Friday, October 17, 2008

Fixing the Aux Battery Killer

I took the time today to research the 914 wiring diagrams and find the annoying connection that leaves my tail light on after I turn off the ignition switch.

If you remove the front dashboard cover and look under the steering column, you should see two connectors. Remove the right one as shown above.

On the rear of the connector should be three wires colored grey, grey/red and grey/black. Snip the grey one and seal BOTH ends with heat-shrink tubing or end-wire crimp. After cutting this wire, you will no longer have the feature that turns on your tail lights when you leave the turn signal lever activated. It's important to protect both ends because one is tied directly to the 12V battery through a fuse and the other gets 12V when you turn the tail lights on. You don't want either of these touching any part of the grounded chassis.

I really hope I'll never kill my 12V battery again by leaving on the turn signal. Other critical functions (like the emergency flashers) still work fine.

Okay, back to driving and finishing up the open-source Civic project. Best wishes to all.

Tuesday, October 14, 2008

Quirky Porsche Features Killed my 12V Battery

The Porsche 914 has a bunch of "distinctive" features that make it different from many other cars. One is the hand-brake being on the left side of the driver's seat (enabling a "racing start"). Another quirk is that if you leave the turn signal on after removing the ignition key, your tail light on that side stays on. This has the unfortunate side effect of draining your 12V battery.

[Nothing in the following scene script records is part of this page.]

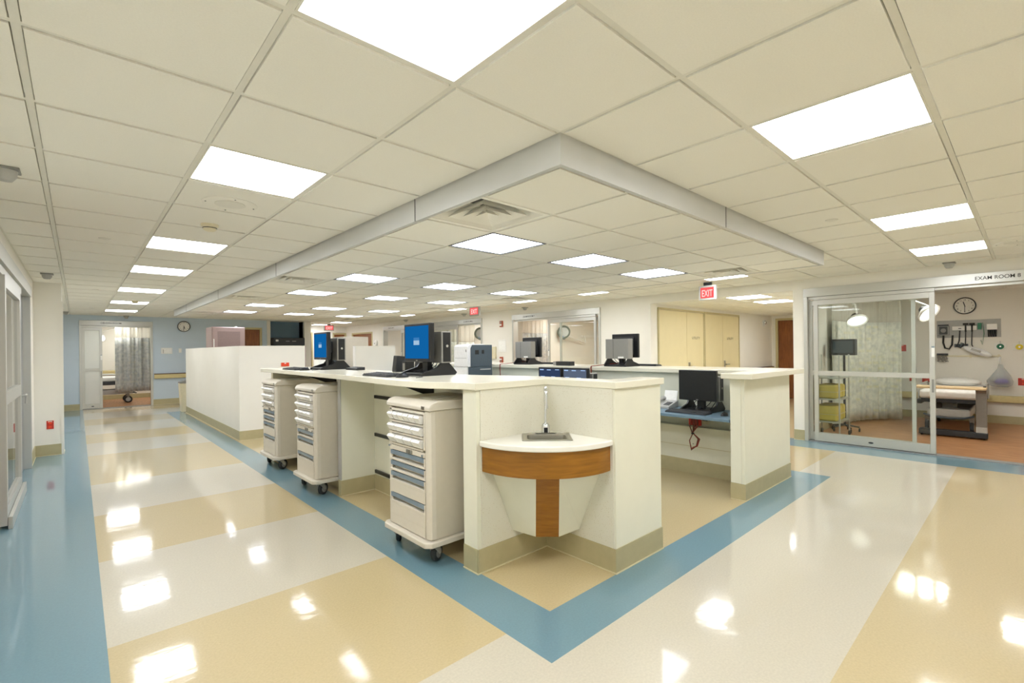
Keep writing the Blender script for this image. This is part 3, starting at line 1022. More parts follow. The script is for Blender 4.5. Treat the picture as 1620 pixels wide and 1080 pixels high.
def wpart(name, mb, mats, parent, base, **k):
    mb.move(-base[0], -base[1], -base[2])
    return build(name, mb, mats, parent, **k)


p = MB(); p.box(.185, .83, .905, 1.045, 0, ZU); wpart('sink_wall', p, m_lam, t, org)
p = MB(); p.box(.83, .97, .295, 1.045, 0, ZU); p.box(.97, 1.38, .295, .43, 0, ZU); wpart('wing_wall', p, m_lam, t, org)
p = MB(); p.box(.215, .826, .8985, .905, .15, ZU); wpart('splash_panel', p, m_splash, t, org)
p = MB(); p.box(.8235, .83, .31, .8985, .15, ZU); wpart('splash_panel', p, m_splash, t, org)
p = MB(); p.box(.225, .58, 3.12, 3.18, 0, ZU); wpart('divider_panel', p, m_lam, t, org)
p = MB(); p.box(.219, .225, 3.115, 3.185, .16, ZU); wpart('divider_edge', p, m_ltgrey, t, org)
p = MB(); p.box(.225, .58, 5.33, 5.40, 0, ZU); wpart('end_panel', p, m_lam, t, org)
p = MB(); p.box(.58, .66, 1.045, 5.40, 0, ZU); wpart('back_panel', p, m_lam, t, org)
# cove base
p = MB()
for q in ((.179, .185, .90, 1.045), (.185, .8235, .893, .8985), (.8175, .8235, .289, .893), (.8235, 1.38, .289, .295), (1.38, 1.386, .289, .43),
          (.219, .225, 3.114, 3.186), (.225, .574, 3.114, 3.12), (.225, .574, 3.18, 3.186), (.574, .58, 1.045, 3.114), (.574, .58, 3.186, 5.33), (.185, .58, 1.045, 1.051), (.219, .225, 5.324, 5.406)):
    p.box(*q, 0, .155)
for q in ((.173, .179, .887, 1.045), (.179, .8175, .887, .893), (.8115, .8175, .283, .887), (.8175, 1.386, .283, .289), (.225, .568, 3.108, 3.114), (.568, .574, 1.06, 3.108)):
    p.box(*q, 0, .007, 1)
wpart('cove_base', p, [m_base, m_tan_edge], t, org)
for z in (.965, .575, .195):
    p = MB(); p.box(.562, .58, 1.06, 3.09, z - .016, z + .016); wpart('bumper_strip', p, m_black, t, org)
    p = MB(); p.box(.562, .58, 3.2, 5.3, z - .016, z + .016); wpart('bumper_strip', p, m_black, t, org)
for y in (2.0, 4.1):
    p = MB(); p.prism_ax([(.20, ZU), (.58, ZU), (.58, ZU - .12), (.50, ZU - .12)], y - .006, y + .006, 'y'); p.box(.2, .58, y - .02, y + .02, ZU - .006, ZU)
    wpart('support_bracket', p, m_black, t, org)
p = MB(); p.box(.66, .70, 1.1, 5.35, .70, .735); p.box(.70, 1.45, 1.1, 5.35, .70, .735)
o = build('inner_desk', p, m_deskblue, loc=(1.05, 3.2, .7)); tag(o, 'low blue desk behind the wavy worktop, hidden from the front', 'desk')
p = MB()
for y in (1.3, 3.2, 5.2): p.box(.8, 1.3, y, y + .04, 0, .70)
build('desk_support', p, m_lam, o).location = (-1.05, -3.2, -.7)

# ------------------------------------------------------------------ corner sink
sc = (.83, .905, 0)
t = thing('corner_sink', 'quarter round hand sink with cherry apron in the station corner', 'sink', (.60, .66, 0))
so = (.60, .66, 0)
ZS = .851
X1, Y1 = .8225, .8975          # splash faces
edge = arc_pts((.20, Y1), (X1, .305), .205, 22)
edge_in = arc_pts((.225, Y1), (X1, .33), .20, 22)
p = MB()
bx, by = .595, .675            # basin centre
d = Vector((.69, .724)).normalized(); pdir = Vector((d.y, -d.x))


def bas(u, v): q = Vector((bx, by)) + pdir * u + d * v; return (q.x, q.y)


# top with a hole for the basin: ring of quads between basin rim and outline
outer = edge + [(X1, .5), (X1, .7), (X1, Y1), (.6, Y1), (.4, Y1)]
hu, hv = .148, .118
def rr(hu, hv, r, n=5):
    pts = []
    for cx, cy, a0 in ((hu - r, hv - r, 0), (-hu + r, hv - r, PI / 2), (-hu + r, -hv + r, PI), (hu - r, -hv + r, 1.5 * PI)):
        for k in range(n + 1):
            a = a0 + PI / 2 * k / n
            pts.append((cx + r * math.cos(a), cy + r * math.sin(a)))
    return pts


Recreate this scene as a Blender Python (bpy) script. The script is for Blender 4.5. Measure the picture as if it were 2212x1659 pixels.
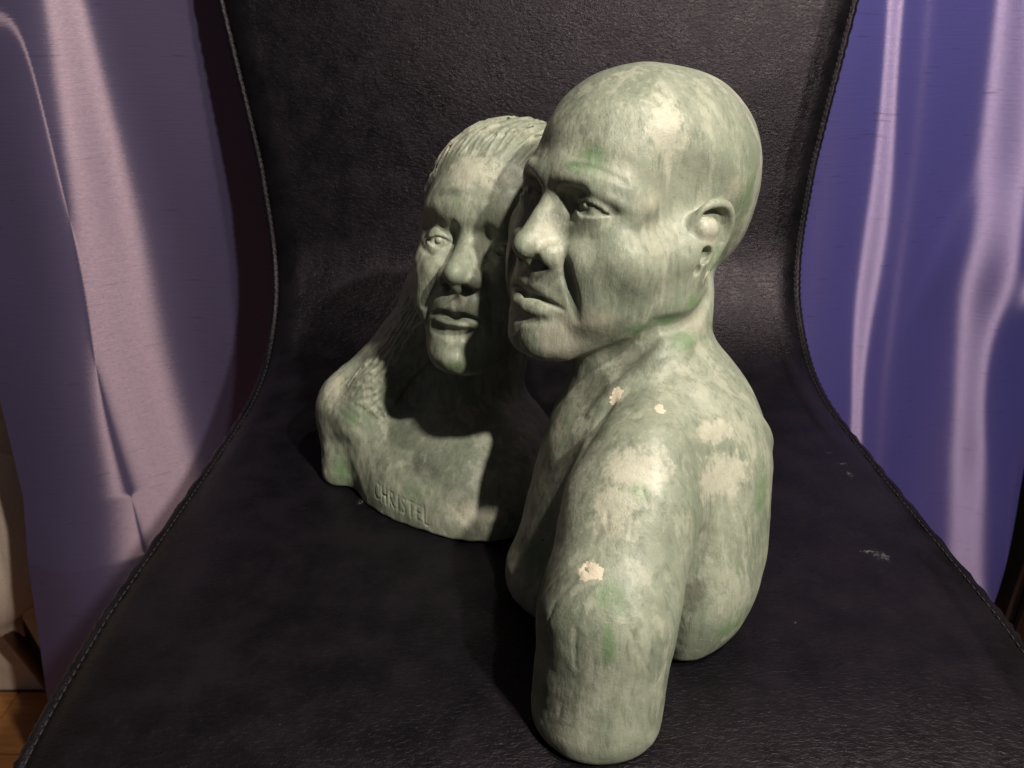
import bpy, bmesh, math, random
import numpy as np
from mathutils import Vector, Matrix
for o in list(bpy.data.objects): bpy.data.objects.remove(o)
scene = bpy.context.scene
C0 = scene.collection
rng = np.random.default_rng(7)
# ---------------------------------------------------------------- camera
PITCH, CAM_H = math.radians(26), .283
cd = bpy.data.cameras.new('camera'); cam = bpy.data.objects.new('camera', cd); C0.objects.link(cam)
cam.location = (0, 0, CAM_H); cam.rotation_euler = (math.pi/2-PITCH, 0, 0)
cd.sensor_width = 36; cd.lens = 36*1736/2212; cd.clip_start = .01; cd.clip_end = 50
cd.dof.use_dof = True; cd.dof.focus_distance = .37; cd.dof.aperture_fstop = 20.
scene.camera = cam
# ---------------------------------------------------------------- room light: a dim warm room and the bulbs of one ceiling lamp
w = bpy.data.worlds.new('World'); scene.world = w; w.use_nodes = True
w.node_tree.nodes['Background'].inputs[0].default_value = (.97, .92, 1, 1)
w.node_tree.nodes['Background'].inputs[1].default_value = .036
def lamp(name, loc, target, energy, size, col):
    l = bpy.data.lights.new(name, 'AREA'); l.shape = 'DISK'; l.size = size; l.energy = energy; l.color = col
    o = bpy.data.objects.new(name, l); C0.objects.link(o); o.location = loc
    o.rotation_euler = (Vector(target)-Vector(loc)).to_track_quat('-Z', 'Y').to_euler(); return o
lamp('ceiling_bulb', (.55, -.35, .95), (.02, .4, .1), 16.5, .045, (1, .93, .80))
lamp('ceiling_bulb', (.42, -.05, 1.2), (.02, .4, .1), 11.5, .045, (1, .91, .78))
scene.view_settings.view_transform = 'Standard'; scene.view_settings.look = 'None'
scene.view_settings.exposure = 0; scene.view_settings.gamma = 1
scene.cycles.use_denoising = True; scene.cycles.max_bounces = 6

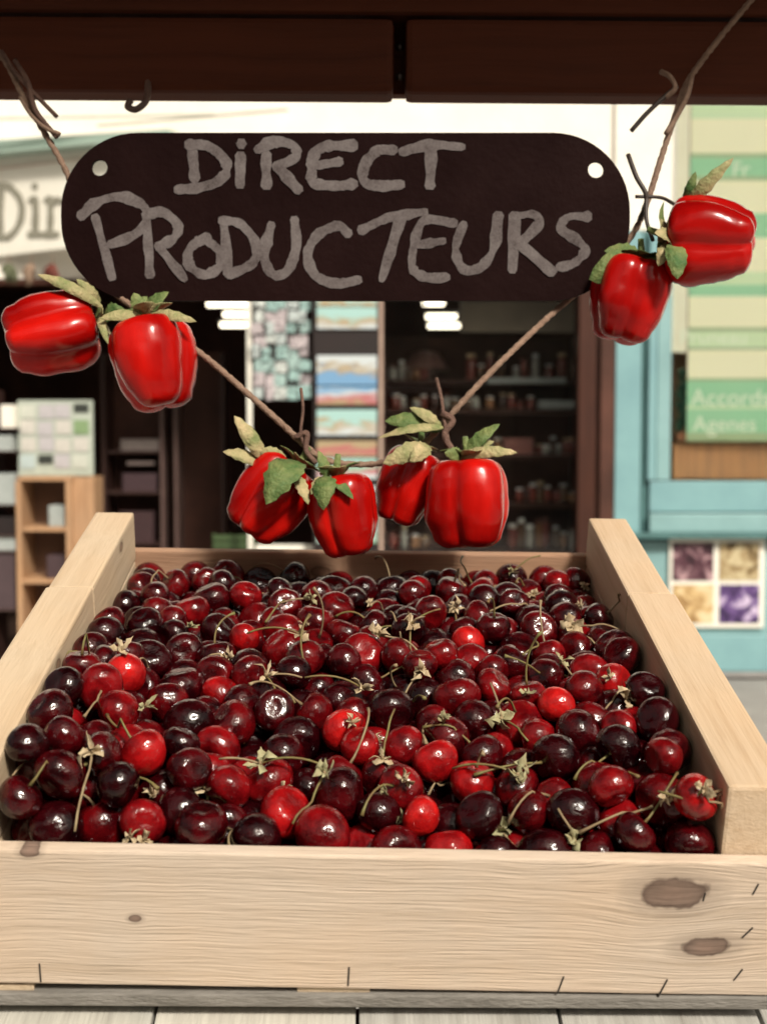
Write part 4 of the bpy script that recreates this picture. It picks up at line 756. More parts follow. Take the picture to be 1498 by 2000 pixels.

I've left my turn signal on before, but the combination of the LED tail-lights and the deep-cycle accessory battery kept the car alive. Well, today my 12V battery died. I was able to "jump-start" the car by using my 12V fan-power transformer to activate the DC-DC converter relay. This enabled the DLS-45 DC-DC converter to quickly charge the 12V battery off the main pack. Unfortunately, the 12V battery had drooped down to 3.2 volts which is a very bad sign.

I ran out this evening and purchased a 12V AGM battery to replace it. The non-spill properties of this new battery will also prevent acid splash from hurting the front of the trunk.

For the future, I'm going to find that dang wire (it's in the electrical diagram) that enables the "leave light on when turn signal activated" feature and cut it. I'm also thinking about drilling a
small hole in the side of the DC-DC converter relay so I can easily "jump-start" my 12V battery by simply inserting a non-conductive pin to force the relay arm closed.

The adventures just keep coming. Best wishes to all in the process of their EV conversions.